It's a seemingly inconsolable double helix away from which I cannot flee; the intertwining of brutal fact and the poetry of need. Werner Herzog does this to me. I always lose just enough of how much he manages to fling me into panic-stricken and emotionally raw territory that when it happens again, it is terrifying.

I watched another one of his films the other night, Encounters at the End of the World. Based on his usual completely unromantic motivations he travels to a compound in Antarctica. Ernest Shackleton's original ramshackle hut is still there preserved. Herzog's eye is always trained on brutality of fact. He shows us all the banality and the everyday unremarkable manners of people. Scientists and all manner of drifters are interviewed. Like the rest of us they're all beautiful losers. But not with disrespect, not with the youtube era's ubiquitous self-mocking and inability to pony up the courage to take our absurdity seriously.
I suppose that's Herzog's woven beauty. His unemotional presentation, his bias, when it does come through, is plain and direct often delivered in his own soft, unforgiving tenor. He tells me that whether or not it's going to be ok is irrelevant. He tells me that the world is so thoroughly logical, that benevolence doesn't seem to naturally bloom from logic. Benevolence isn't real, it's a tactic of sacrifice in the game of survival. If we proceed with the flimsy notion of compassion then we won't be reflections of the natural world, we'll survive. We can stave off the inevitable nothingness, which is to say that we can eschew the anxious coma it would induce to consider it at length and without distraction. Go to work. Eat something.

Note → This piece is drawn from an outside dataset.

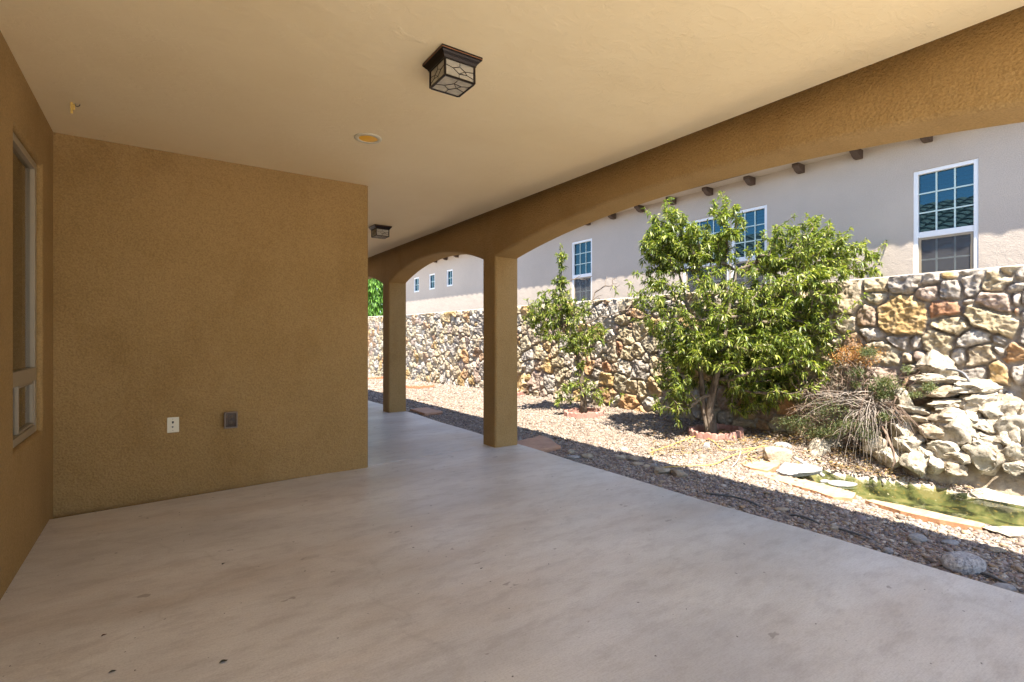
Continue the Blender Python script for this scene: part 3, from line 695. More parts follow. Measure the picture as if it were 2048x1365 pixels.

Herzog manages some really strange things. There's an unassuming shot of the sea bed under the ice that made me feel with absolute certainty that God is simply not there. He makes no bones about his view of the pitiless universe, nature's overriding cruelty. I suppose we're all trying to find a way to deal with that undeniable fact. Pick one. Go to work. Eat something.

I want more than anything to feel as though meaning is present. I suppose I mean that I want whatever I'm doing to not feel completely futile. Doesn't some echo of goodness carry to outward points? Doesn't it fade and die at some points and get picked up and pushed on at others? Isn't that what I've found and done all along? At least, where I'm not mired by the pseudo-agony of the specter of death.

I'm still not there. I never was, and I don't know what you're talking about.

I'm doing some audio exploring. It's more like I'm taking the sensibility of paint and trying to make some audio that feels like how paint can feel. Like I've never known anything and how blissful such a reprieve as this can be. I never knew, so I'm not reprehensible by any authority.


And He was 80 Years Old


I'm catching up on films. It's late. I just finished Before the Devil Knows You're Dead. In a synopsis teaser I glanced over before viewing it they mentioned that the director was 80 years old at the time of filming. Such fine actors. Such a grim story. It doesn't bode well for advancing in age. Nothing really does anymore. I'm just going to stay childlike, thanks. Not childish, mind you, but childlike.